[PROBLEM TO SOLVE]
Reproduce each line exactly.

-- START DATA SEGMENT --

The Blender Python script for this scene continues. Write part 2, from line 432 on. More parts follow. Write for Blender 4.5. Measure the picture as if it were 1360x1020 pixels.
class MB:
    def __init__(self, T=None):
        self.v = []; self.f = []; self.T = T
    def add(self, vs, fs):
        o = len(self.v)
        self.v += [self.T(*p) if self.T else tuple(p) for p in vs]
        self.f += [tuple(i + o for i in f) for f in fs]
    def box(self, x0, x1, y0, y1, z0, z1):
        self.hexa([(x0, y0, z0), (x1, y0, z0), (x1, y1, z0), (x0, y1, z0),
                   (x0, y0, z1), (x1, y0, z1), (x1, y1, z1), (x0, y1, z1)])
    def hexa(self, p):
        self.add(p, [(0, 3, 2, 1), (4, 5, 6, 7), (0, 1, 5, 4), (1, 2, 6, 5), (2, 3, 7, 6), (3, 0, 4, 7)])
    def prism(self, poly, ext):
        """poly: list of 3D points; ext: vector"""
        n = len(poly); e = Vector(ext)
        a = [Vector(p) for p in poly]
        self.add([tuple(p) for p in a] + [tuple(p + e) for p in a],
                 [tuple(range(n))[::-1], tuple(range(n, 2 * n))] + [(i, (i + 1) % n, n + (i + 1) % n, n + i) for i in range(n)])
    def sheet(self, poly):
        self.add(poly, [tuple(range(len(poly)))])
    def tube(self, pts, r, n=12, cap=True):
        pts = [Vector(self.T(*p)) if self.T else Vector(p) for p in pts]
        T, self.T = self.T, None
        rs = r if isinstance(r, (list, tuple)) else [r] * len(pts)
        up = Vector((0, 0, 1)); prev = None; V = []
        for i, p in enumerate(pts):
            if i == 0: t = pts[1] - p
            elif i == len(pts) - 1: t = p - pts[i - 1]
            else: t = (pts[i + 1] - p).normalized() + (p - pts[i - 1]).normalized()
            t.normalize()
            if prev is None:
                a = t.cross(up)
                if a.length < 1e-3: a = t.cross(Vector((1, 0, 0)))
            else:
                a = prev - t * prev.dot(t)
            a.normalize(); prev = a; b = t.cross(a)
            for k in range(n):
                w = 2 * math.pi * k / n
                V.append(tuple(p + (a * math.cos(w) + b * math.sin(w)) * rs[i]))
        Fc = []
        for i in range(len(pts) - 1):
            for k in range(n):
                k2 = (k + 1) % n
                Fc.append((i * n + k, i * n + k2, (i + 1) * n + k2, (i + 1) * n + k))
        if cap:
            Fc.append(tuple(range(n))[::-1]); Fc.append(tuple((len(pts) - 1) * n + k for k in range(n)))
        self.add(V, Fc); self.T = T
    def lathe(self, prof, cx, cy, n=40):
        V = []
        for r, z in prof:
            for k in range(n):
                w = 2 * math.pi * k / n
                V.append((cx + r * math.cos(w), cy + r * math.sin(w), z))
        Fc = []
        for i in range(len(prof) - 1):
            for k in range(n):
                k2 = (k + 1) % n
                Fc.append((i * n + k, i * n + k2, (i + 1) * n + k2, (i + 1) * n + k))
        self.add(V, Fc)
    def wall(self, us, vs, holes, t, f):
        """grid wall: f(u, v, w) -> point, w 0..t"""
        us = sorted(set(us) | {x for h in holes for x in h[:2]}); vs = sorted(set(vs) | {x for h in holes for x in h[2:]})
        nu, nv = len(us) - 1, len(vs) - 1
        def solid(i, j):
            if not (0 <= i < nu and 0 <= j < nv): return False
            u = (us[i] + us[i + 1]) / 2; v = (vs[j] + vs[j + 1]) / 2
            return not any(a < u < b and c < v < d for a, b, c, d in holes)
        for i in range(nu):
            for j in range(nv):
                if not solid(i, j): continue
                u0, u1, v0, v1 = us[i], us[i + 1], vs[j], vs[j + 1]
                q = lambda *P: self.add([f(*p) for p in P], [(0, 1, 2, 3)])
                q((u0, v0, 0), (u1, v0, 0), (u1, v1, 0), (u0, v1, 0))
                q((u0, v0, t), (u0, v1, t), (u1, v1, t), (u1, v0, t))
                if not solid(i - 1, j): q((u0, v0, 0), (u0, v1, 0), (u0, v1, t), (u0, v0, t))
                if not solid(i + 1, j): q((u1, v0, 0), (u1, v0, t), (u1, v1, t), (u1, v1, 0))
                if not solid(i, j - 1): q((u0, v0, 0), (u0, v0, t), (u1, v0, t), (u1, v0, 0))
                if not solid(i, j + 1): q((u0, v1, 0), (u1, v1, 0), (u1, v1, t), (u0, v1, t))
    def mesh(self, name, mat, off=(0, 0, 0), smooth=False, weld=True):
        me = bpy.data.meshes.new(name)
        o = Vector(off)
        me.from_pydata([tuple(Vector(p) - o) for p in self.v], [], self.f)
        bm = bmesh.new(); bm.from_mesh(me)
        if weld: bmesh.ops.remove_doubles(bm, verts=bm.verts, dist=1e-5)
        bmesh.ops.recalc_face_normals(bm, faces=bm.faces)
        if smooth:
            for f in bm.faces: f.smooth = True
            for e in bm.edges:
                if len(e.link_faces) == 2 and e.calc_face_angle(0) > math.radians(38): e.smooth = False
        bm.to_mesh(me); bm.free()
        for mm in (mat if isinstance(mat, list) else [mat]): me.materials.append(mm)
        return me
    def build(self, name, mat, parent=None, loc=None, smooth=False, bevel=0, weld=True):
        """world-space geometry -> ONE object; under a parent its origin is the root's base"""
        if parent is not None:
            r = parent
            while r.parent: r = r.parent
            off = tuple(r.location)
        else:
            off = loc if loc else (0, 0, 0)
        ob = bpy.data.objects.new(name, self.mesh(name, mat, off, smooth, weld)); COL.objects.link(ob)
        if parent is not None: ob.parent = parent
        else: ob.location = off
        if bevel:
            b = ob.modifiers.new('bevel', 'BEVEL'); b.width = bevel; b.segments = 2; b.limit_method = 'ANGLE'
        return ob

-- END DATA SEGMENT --

[OUTPUT FOR THIS EXERCISE]
The Blender Python script for this scene continues. Write part 2, from line 432 on. More parts follow. Write for Blender 4.5. Measure the picture as if it were 1360x1020 pixels.
class MB:
    def __init__(self, T=None):
        self.v = []; self.f = []; self.T = T
    def add(self, vs, fs):
        o = len(self.v)
        self.v += [self.T(*p) if self.T else tuple(p) for p in vs]
        self.f += [tuple(i + o for i in f) for f in fs]
    def box(self, x0, x1, y0, y1, z0, z1):
        self.hexa([(x0, y0, z0), (x1, y0, z0), (x1, y1, z0), (x0, y1, z0),
                   (x0, y0, z1), (x1, y0, z1), (x1, y1, z1), (x0, y1, z1)])
    def hexa(self, p):
        self.add(p, [(0, 3, 2, 1), (4, 5, 6, 7), (0, 1, 5, 4), (1, 2, 6, 5), (2, 3, 7, 6), (3, 0, 4, 7)])
    def prism(self, poly, ext):
        """poly: list of 3D points; ext: vector"""
        n = len(poly); e = Vector(ext)
        a = [Vector(p) for p in poly]
        self.add([tuple(p) for p in a] + [tuple(p + e) for p in a],
                 [tuple(range(n))[::-1], tuple(range(n, 2 * n))] + [(i, (i + 1) % n, n + (i + 1) % n, n + i) for i in range(n)])
    def sheet(self, poly):
        self.add(poly, [tuple(range(len(poly)))])
    def tube(self, pts, r, n=12, cap=True):
        pts = [Vector(self.T(*p)) if self.T else Vector(p) for p in pts]
        T, self.T = self.T, None
        rs = r if isinstance(r, (list, tuple)) else [r] * len(pts)
        up = Vector((0, 0, 1)); prev = None; V = []
        for i, p in enumerate(pts):
            if i == 0: t = pts[1] - p
            elif i == len(pts) - 1: t = p - pts[i - 1]
            else: t = (pts[i + 1] - p).normalized() + (p - pts[i - 1]).normalized()
            t.normalize()
            if prev is None:
                a = t.cross(up)
                if a.length < 1e-3: a = t.cross(Vector((1, 0, 0)))
            else:
                a = prev - t * prev.dot(t)
            a.normalize(); prev = a; b = t.cross(a)
            for k in range(n):
                w = 2 * math.pi * k / n
                V.append(tuple(p + (a * math.cos(w) + b * math.sin(w)) * rs[i]))
        Fc = []
        for i in range(len(pts) - 1):
            for k in range(n):
                k2 = (k + 1) % n
                Fc.append((i * n + k, i * n + k2, (i + 1) * n + k2, (i + 1) * n + k))
        if cap:
            Fc.append(tuple(range(n))[::-1]); Fc.append(tuple((len(pts) - 1) * n + k for k in range(n)))
        self.add(V, Fc); self.T = T
    def lathe(self, prof, cx, cy, n=40):
        V = []
        for r, z in prof:
            for k in range(n):
                w = 2 * math.pi * k / n
                V.append((cx + r * math.cos(w), cy + r * math.sin(w), z))
        Fc = []
        for i in range(len(prof) - 1):
            for k in range(n):
                k2 = (k + 1) % n
                Fc.append((i * n + k, i * n + k2, (i + 1) * n + k2, (i + 1) * n + k))
        self.add(V, Fc)
    def wall(self, us, vs, holes, t, f):
        """grid wall: f(u, v, w) -> point, w 0..t"""
        us = sorted(set(us) | {x for h in holes for x in h[:2]}); vs = sorted(set(vs) | {x for h in holes for x in h[2:]})
        nu, nv = len(us) - 1, len(vs) - 1
        def solid(i, j):
            if not (0 <= i < nu and 0 <= j < nv): return False
            u = (us[i] + us[i + 1]) / 2; v = (vs[j] + vs[j + 1]) / 2
            return not any(a < u < b and c < v < d for a, b, c, d in holes)
        for i in range(nu):
            for j in range(nv):
                if not solid(i, j): continue
                u0, u1, v0, v1 = us[i], us[i + 1], vs[j], vs[j + 1]
                q = lambda *P: self.add([f(*p) for p in P], [(0, 1, 2, 3)])
                q((u0, v0, 0), (u1, v0, 0), (u1, v1, 0), (u0, v1, 0))
                q((u0, v0, t), (u0, v1, t), (u1, v1, t), (u1, v0, t))
                if not solid(i - 1, j): q((u0, v0, 0), (u0, v1, 0), (u0, v1, t), (u0, v0, t))
                if not solid(i + 1, j): q((u1, v0, 0), (u1, v0, t), (u1, v1, t), (u1, v1, 0))
                if not solid(i, j - 1): q((u0, v0, 0), (u0, v0, t), (u1, v0, t), (u1, v0, 0))
                if not solid(i, j + 1): q((u0, v1, 0), (u1, v1, 0), (u1, v1, t), (u0, v1, t))
    def mesh(self, name, mat, off=(0, 0, 0), smooth=False, weld=True):
        me = bpy.data.meshes.new(name)
        o = Vector(off)
        me.from_pydata([tuple(Vector(p) - o) for p in self.v], [], self.f)
        bm = bmesh.new(); bm.from_mesh(me)
        if weld: bmesh.ops.remove_doubles(bm, verts=bm.verts, dist=1e-5)
        bmesh.ops.recalc_face_normals(bm, faces=bm.faces)
        if smooth:
            for f in bm.faces: f.smooth = True
            for e in bm.edges:
                if len(e.link_faces) == 2 and e.calc_face_angle(0) > math.radians(38): e.smooth = False
        bm.to_mesh(me); bm.free()
        for mm in (mat if isinstance(mat, list) else [mat]): me.materials.append(mm)
        return me
    def build(self, name, mat, parent=None, loc=None, smooth=False, bevel=0, weld=True):
        """world-space geometry -> ONE object; under a parent its origin is the root's base"""
        if parent is not None:
            r = parent
            while r.parent: r = r.parent
            off = tuple(r.location)
        else:
            off = loc if loc else (0, 0, 0)
        ob = bpy.data.objects.new(name, self.mesh(name, mat, off, smooth, weld)); COL.objects.link(ob)
        if parent is not None: ob.parent = parent
        else: ob.location = off
        if bevel:
            b = ob.modifiers.new('bevel', 'BEVEL'); b.width = bevel; b.segments = 2; b.limit_method = 'ANGLE'
        return ob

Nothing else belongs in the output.